I heard somewhere that when you feel a negative emotion and you react in a negative manner, it is often because you are lacking the exact opposite of that thing in your life. So, in my case, reacting in an isolating way meant that I was severely lacking a sense of community or social contact.
Finding solace in an accessible way
Part of this problem was that I was so fixated on missing those moments before I got ill, and further exhausting myself by trying so hard to recreate those experiences when not only am I not the same person, but I also don’t have the energy that I used to. I was setting myself up for failure because deep down, I knew my body couldn’t keep up. Eventually it dawned on me that I was doing so, and that I needed to find a new, accessible way to create new moments with new people.
I used to feel alone – until I met friends through gaming
I have met some of the nicest people through playing my favorite video games. We’ve entered a match together, messed around in-game, and then added each other as friends just to have someone the play with. Something so simple changed my life because, a lot of these people have ended up becoming my friends.
We play these games for hours, joking around and sometimes even having some serious life talks. I’ve found individuals that have made me laugh until my stomach hurts again, all the while doing something that I love and that is accessible for me and the state of my health.

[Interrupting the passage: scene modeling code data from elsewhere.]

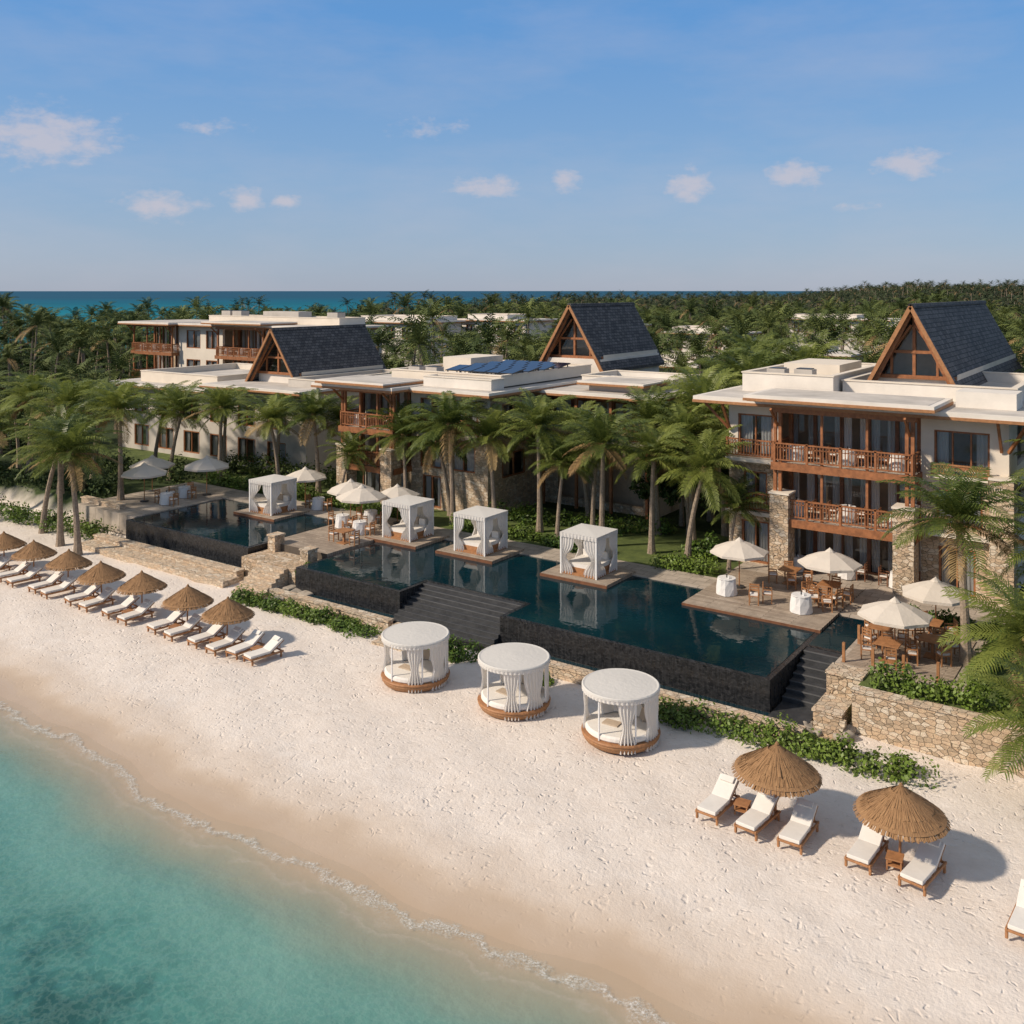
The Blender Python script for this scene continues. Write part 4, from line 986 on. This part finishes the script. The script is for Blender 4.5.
for a,b in ((1.8,3.1),(2.9,3.05),(4.0,3.05),(5.2,3.05),(1.75,5.4),(1.75,7.6)): mb.box(a-.05,a+.05,b-.05,b+.05,1.70,2.45,'wood_light')
mb.obj('deck_bollards')

# ------------------------------------------------------------------ world, sun, camera
world=bpy.data.worlds.new("World"); sc.world=world; world.use_nodes=True
N=world.node_tree.nodes; L=world.node_tree.links
el=36.0; sdir=Vector((-.62,-.75,0)).normalized()
sky=N.new('ShaderNodeTexSky'); sky.sky_type='NISHITA'; sky.sun_disc=False; sky.sun_elevation=R(el); sky.sun_rotation=math.atan2(sdir.x,sdir.y)
sky.air_density=1.0; sky.dust_density=.6; sky.ozone_density=2.5; sky.altitude=0
bg=N['Background']; bg.inputs[1].default_value=.13
tc=N.new('ShaderNodeTexCoord'); s=sep(N,L,tc.outputs['Generated'])
az=mth(N,L,'MULTIPLY',mth(N,L,'ARCTAN2',s.outputs[1],s.outputs[0]),57.2958); ele=mth(N,L,'MULTIPLY',mth(N,L,'ARCSINE',s.outputs[2]),57.2958)
L.new(sky.outputs[0],bg.inputs[0])
# maritime haze gradient over the physical sky; unseen zenith greyed for neutral fill light
hz=ramp(N,[(0,(.35,.41,.54)),(.05,(.30,.40,.57)),(.16,(.22,.38,.62)),(.40,(.105,.31,.67)),(.55,(.16,.31,.58)),(1,(.34,.37,.42))]); L.new(mth(N,L,'DIVIDE',ele,40.0,True),hz.inputs[0])
bh=N.new('ShaderNodeBackground'); L.new(hz.outputs[0],bh.inputs[0]); bh.inputs[1].default_value=1.0
mh=N.new('ShaderNodeMixShader'); mh.inputs[0].default_value=.8; L.new(bg.outputs[0],mh.inputs[1]); L.new(bh.outputs[0],mh.inputs[2])
clouds=[(-25.9,8.2,4.8,2.1),(-20.1,4.8,2.8,1.1),(-15.6,5.3,1.4,1.05),(-13.3,5.2,1.1,.7),(-1.6,6.2,3.6,.85),(3.2,6.5,1.4,.9),(10.5,6.1,1.9,1.45),(16.4,6.6,2.4,1.1),(22.5,7.0,2.8,1.1),(-4.9,9.5,2.8,.9),(-17.5,9.3,2.4,.6),(20,4.6,2.2,.5)]
mx=None
for d,e,w,h in clouds:
    u=mth(N,L,'DIVIDE',mth(N,L,'SUBTRACT',az,125-d),w); v=mth(N,L,'DIVIDE',mth(N,L,'SUBTRACT',ele,e),h)
    q=mth(N,L,'SUBTRACT',1.0,mth(N,L,'SQRT',mth(N,L,'ADD',mth(N,L,'MULTIPLY',u,u),mth(N,L,'MULTIPLY',v,v))))
    if e>9 or e<4.7: q=mth(N,L,'MULTIPLY',q,.5)
    mx=q if mx is None else mth(N,L,'MAXIMUM',mx,q)
cv=comb(N,L,mth(N,L,'MULTIPLY',az,.55),mth(N,L,'MULTIPLY',ele,1.0)); nz=noise(N,L,cv,1.5,6,.60)
dn=mth(N,L,'ADD',mth(N,L,'MAXIMUM',mx,-.5),mth(N,L,'MULTIPLY',mth(N,L,'SUBTRACT',nz.outputs['Fac'],.5),1.7))
cr=ramp(N,[(.05,0),(.9,1)],'EASE'); L.new(dn,cr.inputs[0])
cv2=comb(N,L,mth(N,L,'MULTIPLY',az,.05),mth(N,L,'MULTIPLY',ele,.16)); nv=noise(N,L,cv2,1.6,5,.6); vr=ramp(N,[(.42,0),(.8,.22)]); L.new(nv.outputs['Fac'],vr.inputs[0])
cf=mth(N,L,'MAXIMUM',mth(N,L,'MULTIPLY',cr.outputs[0],.70),vr.outputs[0])
b2=N.new('ShaderNodeBackground'); b2.inputs[0].default_value=(.72,.67,.73,1); b2.inputs[1].default_value=.84
mxs=N.new('ShaderNodeMixShader'); L.new(cf,mxs.inputs[0]); L.new(mh.outputs[0],mxs.inputs[1]); L.new(b2.outputs[0],mxs.inputs[2]); L.new(mxs.outputs[0],N['World Output'].inputs[0])

ld=bpy.data.lights.new('sun','SUN'); ld.energy=4.5; ld.angle=R(3.0); ld.color=(1,.865,.71)
so=bpy.data.objects.new('sun',ld); sc.collection.objects.link(so)
v=Vector((sdir.x*math.cos(R(el)),sdir.y*math.cos(R(el)),math.sin(R(el)))); so.rotation_euler=v.to_track_quat('Z','Y').to_euler()
cd=bpy.data.cameras.new('camera'); co=bpy.data.objects.new('camera',cd); sc.collection.objects.link(co); sc.camera=co
co.location=CAM; co.rotation_euler=(R(90),0,R(35)); cd.sensor_width=36; cd.lens=33.75; cd.shift_y=-.216; cd.clip_end=80000; cd.clip_start=.5
print('grove',cnt)
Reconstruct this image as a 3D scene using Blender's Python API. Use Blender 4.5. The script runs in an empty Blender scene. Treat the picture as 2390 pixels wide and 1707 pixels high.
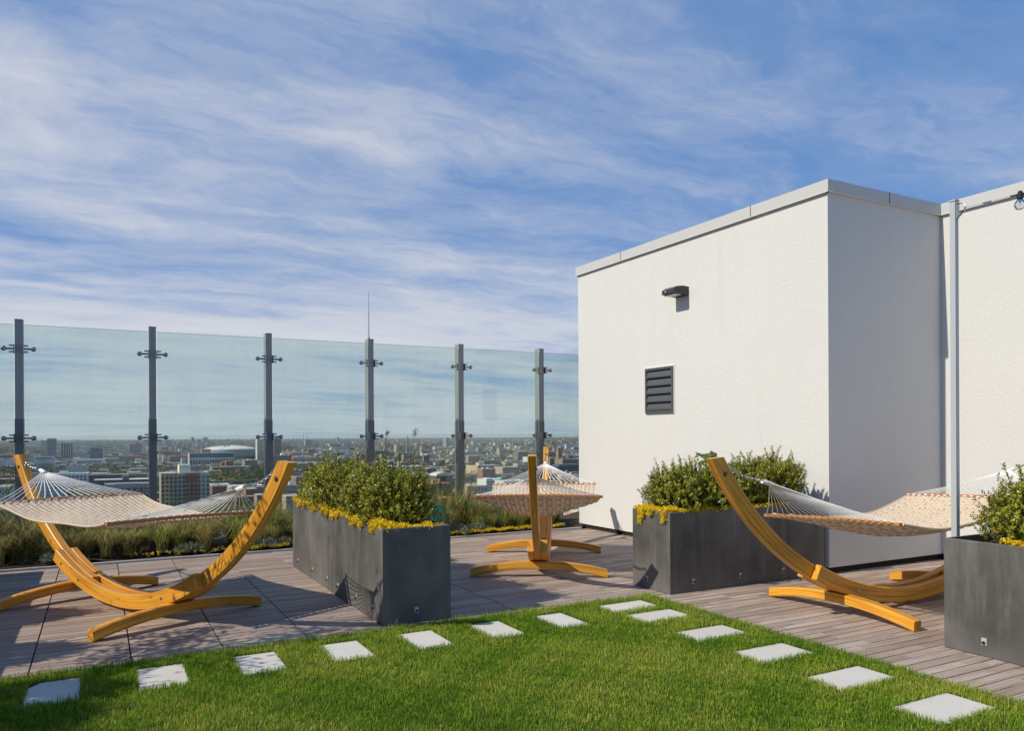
import bpy, math, random
import numpy as np
from mathutils import Vector, Matrix
R=math.radians
rng=np.random.default_rng(7); random.seed(7)
C=bpy.context.scene.collection
scene=bpy.context.scene

# ------------------------------------------------------------------ helpers
def tag(o,label=None,cat=None,group=None,kind=None):
    if label: o['label']=label
    if cat: o['category']=cat
    if group: o['group']=group
    if kind: o['kind']=kind
    return o
def empty(name,loc=(0,0,0),rz=0,label=None,cat=None,group=None):
    o=bpy.data.objects.new(name,None); C.objects.link(o)
    o.location=loc; o.rotation_euler=(0,0,rz); o.empty_display_size=.2
    return tag(o,label,cat,group)
def dup(root,loc,rz,label=None,group=None,scale=None):
    r=root.copy(); C.objects.link(r); r.location=loc; r.rotation_euler=(0,0,rz)
    if scale: r.scale=scale
    if label: r['label']=label
    if group: r['group']=group
    for ch in list(root.children):
        c=ch.copy(); C.objects.link(c); c.parent=r
        for g in list(ch.children):
            d=g.copy(); C.objects.link(d); d.parent=c
    return r
class MB:
    """collects polygons (with a per-vertex colour and a uv) and links them as ONE mesh object"""
    def __init__(s): s.v=[];s.f=[];s.c=[];s.uv=[];s.n=0
    def add(s,verts,faces,col=(1,1,1),uv=None):
        b=len(s.v); s.v.extend([tuple(p) for p in verts])
        for f in faces: s.f.append([b+i for i in f])
        s.c.extend([tuple(col)]*len(verts) if not isinstance(col,list) else col)
        s.uv.extend(uv if uv is not None else [(0,0)]*len(verts))
        return s
    def box(s,x0,x1,y0,y1,z0,z1,col=(1,1,1),m=None):
        # separate faces so that each side carries a uv in metres
        P=lambda *a:Vector(a)
        F=[([P(x0,y0,z0),P(x1,y0,z0),P(x1,y0,z1),P(x0,y0,z1)],[(x0,z0),(x1,z0),(x1,z1),(x0,z1)]),
           ([P(x1,y0,z0),P(x1,y1,z0),P(x1,y1,z1),P(x1,y0,z1)],[(y0,z0),(y1,z0),(y1,z1),(y0,z1)]),
           ([P(x1,y1,z0),P(x0,y1,z0),P(x0,y1,z1),P(x1,y1,z1)],[(-x1,z0),(-x0,z0),(-x0,z1),(-x1,z1)]),
           ([P(x0,y1,z0),P(x0,y0,z0),P(x0,y0,z1),P(x0,y1,z1)],[(-y1,z0),(-y0,z0),(-y0,z1),(-y1,z1)]),
           ([P(x0,y0,z1),P(x1,y0,z1),P(x1,y1,z1),P(x0,y1,z1)],[(x0,y0),(x1,y0),(x1,y1),(x0,y1)]),
           ([P(x0,y1,z0),P(x1,y1,z0),P(x1,y0,z0),P(x0,y0,z0)],[(x0,y1),(x1,y1),(x1,y0),(x0,y0)])]
        for vs,uv in F:
            if m is not None: vs=[m@v for v in vs]
            s.add(vs,[(0,1,2,3)],col,uv)
        return s
    def tube(s,pts,r,n=8,col=(1,1,1),closed=False,caps=True):
        pts=[Vector(p) for p in pts]; N=len(pts)
        rr=r if isinstance(r,(list,tuple)) else [r]*N
        rings=[];up=Vector((0,0,1)); L=0; uvs=[]
        for i,p in enumerate(pts):
            a=pts[(i-1)%N] if (closed or i>0) else p; b=pts[(i+1)%N] if (closed or i<N-1) else p
            d=(b-a).normalized()
            if i==0: 
                u=d.cross(up)
                if u.length<1e-3: u=d.cross(Vector((1,0,0)))
                u.normalize()
            else:
                u=(u-d*u.dot(d)); u.normalize(); L+=(p-pts[i-1]).length
            w=d.cross(u)
            rings.append([p+(u*math.cos(2*math.pi*k/n)+w*math.sin(2*math.pi*k/n))*rr[i] for k in range(n)])
            uvs+=[(L,k/n) for k in range(n)]
        vs=[v for q in rings for v in q]; fs=[]
        for i in range(N if closed else N-1):
            j=(i+1)%N
            for k in range(n): fs.append((i*n+k,i*n+(k+1)%n,j*n+(k+1)%n,j*n+k))
        if not closed and caps: fs.append(tuple(range(n))[::-1]); fs.append(tuple((N-1)*n+k for k in range(n)))
        return s.add(vs,fs,col,uvs)
    def lathe(s,prof,cx,cy,n=20,col=(1,1,1),m=None):
        vs=[];fs=[]
        for r,z in prof:
            for k in range(n):
                v=Vector((cx+r*math.cos(2*math.pi*k/n),cy+r*math.sin(2*math.pi*k/n),z)); vs.append(m@v if m is not None else v)
        for i in range(len(prof)-1):
            for k in range(n): fs.append((i*n+k,i*n+(k+1)%n,(i+1)*n+(k+1)%n,(i+1)*n+k))
        fs.append(tuple(range(n))[::-1]); fs.append(tuple((len(prof)-1)*n+k for k in range(n)))
        return s.add(vs,fs,col)
    def sphere(s,c,r,n=12,col=(1,1,1)):
        prof=[(max(1e-4,r*math.sin(math.pi*i/n)),c[2]-r*math.cos(math.pi*i/n)) for i in range(n+1)]
        return s.lathe(prof,c[0],c[1],n*2,col)
    def build(s,name,mat,parent=None,smooth=False):
        return np_mesh(name,np.array(s.v,dtype=np.float32),s.f,mat,parent,col=np.array(s.c,dtype=np.float32),uv=np.array(s.uv,dtype=np.float32),smooth=smooth)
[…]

Things may not be the same, but they make sense for where I’m at
Of course, I will always miss the days where I was up drinking and playing games with friends in person until 1AM. I will always miss the version of myself before I was ill. It can be challenging meeting new people while being ill, and it was precisely that thought that had me down in the dumps for so long. Now, I have people who can help me forget about my worries and enjoy the present moment. I’ve found something that works for me and helps me prioritize my health, as well as connecting with people who enjoy the same things as I do.